The fact that Android and Windows ARM tablets aren't "making a killing" and not selling even remotely as good as iPads dealing with an abysmal market share, is not because they don't have M1 chips, but it's their shit SW ecosystem that's been a clusterfuck from day one, angering consumers who expected more than just stretched phone apps and 2 years of SW updates, and the indifference and lack of commitment Google has shown to Android tablet ecosystem over the years.

iPads were outselling every other tablets even before they got the M1 chips. In this tablet space it's the available SW ecosystem that sells the HW, not the other way aground. Android tablets could get fictional M3 chips from the future and they still wouldn't outsell iPads because both developers and consumers already got burned by the Android/non-Apple tablet SW experience and decided to stick with Apple.


> The fact that Android and Windows ARM tablets aren't "making a killing" and not selling even remotely as good as iPads

The whole stack is objectively worse - slower, with inferior software. They are cheaper though, but it doesn't help much when everyone competes in price for what is, essentially, variations of the same product.

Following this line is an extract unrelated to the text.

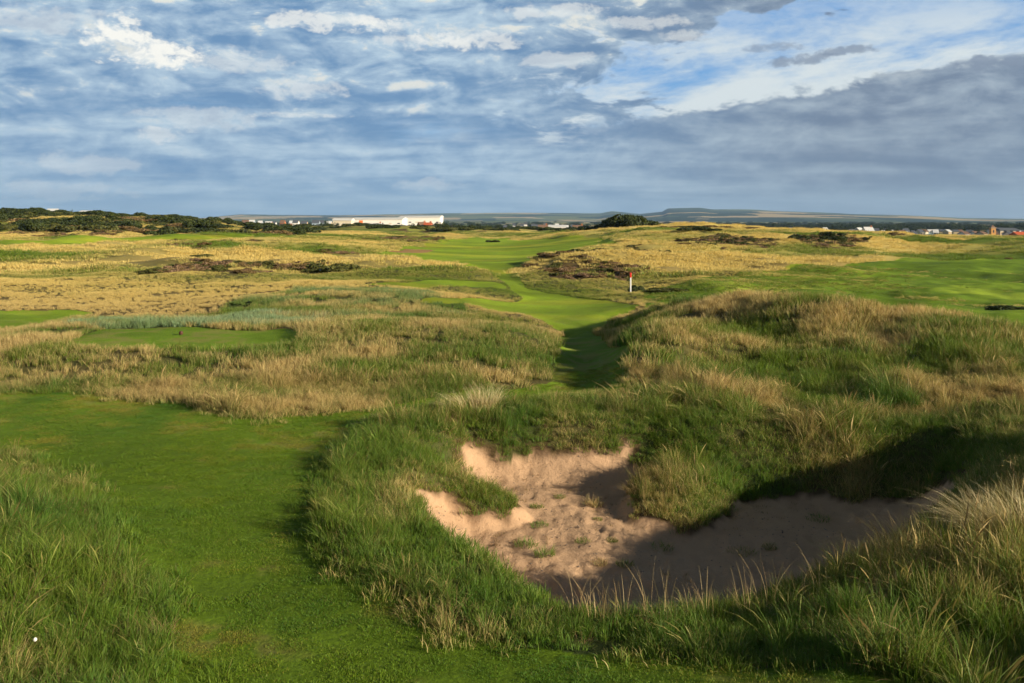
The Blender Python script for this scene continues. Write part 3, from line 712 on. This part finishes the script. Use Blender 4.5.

There is a good reason why there aren't many Windows ARM tablets and laptops - they perform worse than the low-end Intel stuff. The tooling to make software for them is not great, and the channels through which one distributes the software is also a limitation. In laptops, Windows on ARM needs to compete against Windows on x86 and, unless Qualcomm and Microsoft pull a miracle, those machines will remain uncompetitive.

And yes: apple made a killing from day one. They always had an excellent software stack and a thriving high-quality, ruthlessly curated app ecosystem, something not even Microsoft can't offer with their own products (Hi, Teams team. I'd like to discuss a couple things).


No, it's first and foremost the SW ecosystem that makes the difference between iPad experience and Android tablet experience.

Unlike with PCs, nobody cares how fast their tablet CPUs are when making a purchasing decision as most flagship mobile chips in the last 3-5 years from both Apple and Qualcomm, are more than fast enough to provide a smooth experience for what most people do on a tablet: browse the web, watch Netflix, shop on Amazon, read books, emails and social media.

But consumers and developers gave up on the Android tablets a long time ago because the ecosystem was an abandoned mess, app quality and variety is meh at best, and the SW update support period is far too short, regardless of how powerful the CPUS in those tablets might be, it's the SW that dictated the purchasing decision and what earned the iPad the monopoly market share.


The two years of support is probably a QC business decision on windows, the same as its been on android phones and tablets. Why put effort into standardized interfaces when you can force the users to buy new hardware every two years?

This has a name, "planned obsolescence".


With 7 Watts, the Snapdragon has less than half the Intel's and Apple's TDP, though. Also, the i7-1355U only became available in 2023.

The confirmed upgrades to 8 performance cores (from 4), ARMv9, PCIe 4, DDR5 RAM and possibly a higher TDP will bring significant performance gains with Gen 4.

But in principle I agree to you, I wouldn't use it yet.

Edit: Also, why leave AMD out :) https://www.cpubenchmark.net/compare/4774vs4104vs4794vs4102/...


The reports say 8cx gen 4 is due out in 2024 and IIRC that's the new Nuvia-designed CPU which should ideally be more competitive than the reference designs from ARM.


I'm sure this didn't sell well in the terms of Lenovo's usual customers who need x86 processors.


The reviewed machine has more RAM than a Pinebook Pro but the user experience doesn't sound to be nearly as good.

I recently went on a work trip with my Pinebook Pro as my only computer, everything worked fine.


It is really an extraordinarily nice machine for an uncanny price point.

I wonder if they plan on making a motherboard replacement with a connector compatible with a Pi CM4 (so I could plug their fine Pine64 SOQuartz, or the Banana Pi CM if I need more CPU, or an 8GB CM4 for the extra memory).


I think a better upgrade would be a 16GB RK3588 board in the same case.


Looks sweet. The closest to that idea is the Clockwork DevTerm, which has a CM4-compatible carrier.

I’d appreciate, however, a bigger screen.


Who wouldn't want a laptop that's more expensive, heavier, and slower than a similarly configured Macbook?


"The X13S is not yet ready for prime time with any FOSS OS"

Not a glowing review.

This seems to describe every arm device that isn't a server, or a Raspberry Pi. The mac is in the same situation. It works with a long list of exceptions, given an Asahi image, and pretty much not at all otherwise.

These community projects are great, but by the time Linux gets full support the HW is usually obsolete, replaced with a newer version, or no longer for sale, and there remains a laundry list of won't fix bugs because the hackers have moved on to the next shiny.

I don't understand why this has been going on for > 10 years and arm hasn't bothered to step in and mandate some HW or firmware guidelines like they did in the server space. All these half baked and abandoned devices can't be good for their brand, and its pretty obvious Qualcomm is happy with the current model of milking a string of failures.


Qualcomm?

No Thanks. (It's the company which knows nothing but planned obsolescence)


I just wish they would drop those hardware mouse buttons and the nipple.


To each their own, but I do not. Lenovo remains my "goto" if I have to buy a laptop (though Framework has more or less replaced them) and the main reason for that was the Trackpoint and mouse buttons.


i love the hardware mouse buttons, especially left and middle click. makes it much easier to drag and drop + middle click is just nice for opening tabs


Is there a specific reason why? Do they get in your way when using it?

For me and I think a lot of others that's one of their main features over the competition.